Deux ans après son biopic consacré à "Yves Saint-Laurent", le comédien-réalisateur Jalil Lespert change de registre, signant un thriller psychologique à dimension érotique, librement inspiré d'un film japonais d'Hideo Nakata ("Chaos", sorti en 2000).
Même si l'on comprend assez vite que l'aspect polar constitue un simple cadre, loin d'être la préoccupation majeure de son auteur, on regrettera les incohérences assez flagrantes et les facilités du scénario :
par exemple, quel est le sens de la vidéo de la victime prise par le ravisseur à destination du mari (et de la police par ricochet) lorsqu'on sait que cet élément risque immanquablement de trahir le nœud central du plan...
Si l'on accepte de dépasser les invraisemblances du récit, on pourra se laisser séduire par l'esthétique générale du film, qui tire judicieusement profit de son décor, à savoir la capitale parisienne en plein hiver, écrin glacial qui fait écho à l'atmosphère entourant les protagonistes (belle photo au passage).

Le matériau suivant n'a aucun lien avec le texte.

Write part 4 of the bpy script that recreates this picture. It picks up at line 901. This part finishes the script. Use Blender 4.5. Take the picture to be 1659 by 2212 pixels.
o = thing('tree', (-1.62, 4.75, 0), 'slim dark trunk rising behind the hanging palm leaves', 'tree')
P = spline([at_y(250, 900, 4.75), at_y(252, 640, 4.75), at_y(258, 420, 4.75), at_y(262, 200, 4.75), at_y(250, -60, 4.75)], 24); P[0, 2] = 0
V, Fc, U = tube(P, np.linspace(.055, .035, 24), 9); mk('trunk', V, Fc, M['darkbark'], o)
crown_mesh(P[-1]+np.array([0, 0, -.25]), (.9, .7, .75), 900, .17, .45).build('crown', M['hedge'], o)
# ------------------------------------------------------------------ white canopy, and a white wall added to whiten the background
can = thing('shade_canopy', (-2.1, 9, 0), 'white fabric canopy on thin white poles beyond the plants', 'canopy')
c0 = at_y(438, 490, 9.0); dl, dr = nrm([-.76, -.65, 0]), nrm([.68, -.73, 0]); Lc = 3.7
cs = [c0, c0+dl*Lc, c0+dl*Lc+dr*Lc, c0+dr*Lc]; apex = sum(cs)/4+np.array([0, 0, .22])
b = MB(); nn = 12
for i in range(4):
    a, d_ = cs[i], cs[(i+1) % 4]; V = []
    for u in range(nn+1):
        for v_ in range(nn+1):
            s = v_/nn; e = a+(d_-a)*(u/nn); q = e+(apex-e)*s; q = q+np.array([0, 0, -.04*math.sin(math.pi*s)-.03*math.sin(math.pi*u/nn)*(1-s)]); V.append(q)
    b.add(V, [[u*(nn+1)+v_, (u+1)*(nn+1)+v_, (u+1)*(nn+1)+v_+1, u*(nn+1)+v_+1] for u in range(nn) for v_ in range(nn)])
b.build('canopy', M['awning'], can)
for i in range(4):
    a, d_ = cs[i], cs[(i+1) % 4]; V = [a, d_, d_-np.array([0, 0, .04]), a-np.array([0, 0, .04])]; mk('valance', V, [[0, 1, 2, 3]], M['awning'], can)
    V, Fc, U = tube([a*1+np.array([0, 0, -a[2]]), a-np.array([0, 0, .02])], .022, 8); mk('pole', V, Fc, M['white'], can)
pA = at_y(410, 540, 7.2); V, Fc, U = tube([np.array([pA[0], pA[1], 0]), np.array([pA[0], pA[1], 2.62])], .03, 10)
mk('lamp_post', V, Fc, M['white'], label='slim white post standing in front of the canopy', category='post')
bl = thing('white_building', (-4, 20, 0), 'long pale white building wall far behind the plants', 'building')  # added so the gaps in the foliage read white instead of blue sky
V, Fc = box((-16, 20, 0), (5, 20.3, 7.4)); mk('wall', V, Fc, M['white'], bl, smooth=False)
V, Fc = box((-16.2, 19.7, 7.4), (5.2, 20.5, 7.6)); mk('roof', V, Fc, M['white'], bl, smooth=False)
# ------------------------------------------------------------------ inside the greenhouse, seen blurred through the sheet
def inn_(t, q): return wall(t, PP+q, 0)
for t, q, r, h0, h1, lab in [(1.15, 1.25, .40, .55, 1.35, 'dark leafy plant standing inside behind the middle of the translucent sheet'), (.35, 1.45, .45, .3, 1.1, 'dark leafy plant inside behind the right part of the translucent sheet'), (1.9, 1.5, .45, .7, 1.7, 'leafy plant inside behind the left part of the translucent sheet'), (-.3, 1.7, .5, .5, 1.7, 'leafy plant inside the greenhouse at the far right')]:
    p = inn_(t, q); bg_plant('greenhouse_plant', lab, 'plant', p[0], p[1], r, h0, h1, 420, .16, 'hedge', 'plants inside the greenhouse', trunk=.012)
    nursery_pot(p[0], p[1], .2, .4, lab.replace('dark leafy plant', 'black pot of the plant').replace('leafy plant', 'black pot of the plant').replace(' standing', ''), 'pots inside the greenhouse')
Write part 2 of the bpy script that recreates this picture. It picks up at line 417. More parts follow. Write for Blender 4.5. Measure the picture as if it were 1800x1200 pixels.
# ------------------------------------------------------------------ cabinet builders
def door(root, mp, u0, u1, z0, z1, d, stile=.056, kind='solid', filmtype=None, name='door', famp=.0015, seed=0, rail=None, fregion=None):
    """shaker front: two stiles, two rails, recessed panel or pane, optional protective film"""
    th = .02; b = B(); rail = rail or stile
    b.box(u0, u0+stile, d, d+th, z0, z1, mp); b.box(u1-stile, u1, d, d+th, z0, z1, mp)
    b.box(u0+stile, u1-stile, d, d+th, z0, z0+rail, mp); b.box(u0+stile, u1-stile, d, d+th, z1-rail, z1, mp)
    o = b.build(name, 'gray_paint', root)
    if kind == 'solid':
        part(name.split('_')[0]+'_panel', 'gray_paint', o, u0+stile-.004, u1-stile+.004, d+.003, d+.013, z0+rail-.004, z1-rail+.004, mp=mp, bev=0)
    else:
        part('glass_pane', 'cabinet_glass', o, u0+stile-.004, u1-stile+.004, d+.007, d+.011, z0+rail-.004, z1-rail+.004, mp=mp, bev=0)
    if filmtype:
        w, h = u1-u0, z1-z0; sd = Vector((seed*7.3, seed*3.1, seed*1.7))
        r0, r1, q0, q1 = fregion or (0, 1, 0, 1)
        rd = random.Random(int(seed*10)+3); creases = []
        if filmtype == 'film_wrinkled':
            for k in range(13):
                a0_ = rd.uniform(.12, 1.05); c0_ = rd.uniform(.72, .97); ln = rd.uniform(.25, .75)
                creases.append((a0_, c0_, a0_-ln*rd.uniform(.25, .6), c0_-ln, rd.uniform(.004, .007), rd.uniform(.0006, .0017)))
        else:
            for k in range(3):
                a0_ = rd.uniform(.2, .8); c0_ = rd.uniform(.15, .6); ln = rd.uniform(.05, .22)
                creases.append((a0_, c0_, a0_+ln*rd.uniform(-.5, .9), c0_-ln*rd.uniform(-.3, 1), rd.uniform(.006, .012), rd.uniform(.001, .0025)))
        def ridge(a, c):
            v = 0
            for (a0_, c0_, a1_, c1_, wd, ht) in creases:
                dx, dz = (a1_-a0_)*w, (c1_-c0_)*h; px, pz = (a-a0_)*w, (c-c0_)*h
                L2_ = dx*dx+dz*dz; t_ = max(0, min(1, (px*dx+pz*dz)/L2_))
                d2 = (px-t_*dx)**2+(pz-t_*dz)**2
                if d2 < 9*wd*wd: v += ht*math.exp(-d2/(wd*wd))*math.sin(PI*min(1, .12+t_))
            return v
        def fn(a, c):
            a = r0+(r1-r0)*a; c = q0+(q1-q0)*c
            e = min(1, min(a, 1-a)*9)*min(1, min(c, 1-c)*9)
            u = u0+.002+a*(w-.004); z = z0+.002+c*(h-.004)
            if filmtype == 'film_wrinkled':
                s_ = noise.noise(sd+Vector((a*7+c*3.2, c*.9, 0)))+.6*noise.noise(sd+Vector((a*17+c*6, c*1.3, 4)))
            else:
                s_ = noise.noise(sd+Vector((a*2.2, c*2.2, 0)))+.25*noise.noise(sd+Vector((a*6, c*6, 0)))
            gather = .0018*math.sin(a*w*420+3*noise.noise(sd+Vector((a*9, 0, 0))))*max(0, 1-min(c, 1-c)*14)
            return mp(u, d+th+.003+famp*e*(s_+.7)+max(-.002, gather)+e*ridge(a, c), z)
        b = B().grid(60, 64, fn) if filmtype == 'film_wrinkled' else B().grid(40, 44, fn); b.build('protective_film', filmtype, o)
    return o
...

Au niveau de la distribution, le trio composé de Romain Duris (un garagiste divorcé et loser dans l'âme), Charlotte Le Bon (dans un rôle ambigu que je vous laisse découvrir) et Jalil Lespert himself (un banquier froid adepte de pratiques SM) ne démérite pas, sans parvenir toutefois à convaincre pleinement dans leur personnage respectif.
Le casting est complété par un duo de flics en mode "partenaires de baise", incarnés par Adel Bencherif et Camille Cottin, dans un contre-emploi qui paraît judicieux de prime abord.
Hélas, leur prestation se voit quelque peu gâchée par une scène (centrale à mon avis dans l'esprit de l'auteur) : lorsque la fliquette tente de faire parler le banquier, en s'écartant de toute dimension morale, et lui parle de ses propres fantasmes sexuels de façon très crue. Cette séquence qui se voudrait forte et choquante sombre malheureusement dans une forme de grotesque involontaire.
Si la scène, qui pourrait sembler anecdotique, apparaît au contraire fondamentale, c'est qu'elle incarne le thème principal d'"Iris", au-delà de la lecture premier degré du thriller à rebondissements : une réflexion sur le désir et la frustration, sur les compromis plus ou moins légitimes que chacun est prêt à accepter dans sa vie conjugale...
Dommage que sur ce terrain-là, Jalil Lespert s'en tienne à une illustration un peu cliché et superficielle, car "Iris" s'enrichit ainsi d'un niveau de lecture supplémentaire, en accord avec son intrigue.
En l'état, le film constitue un divertissement honorable et assez original, hélas lesté de maladresses et de quelques béances scénaristiques.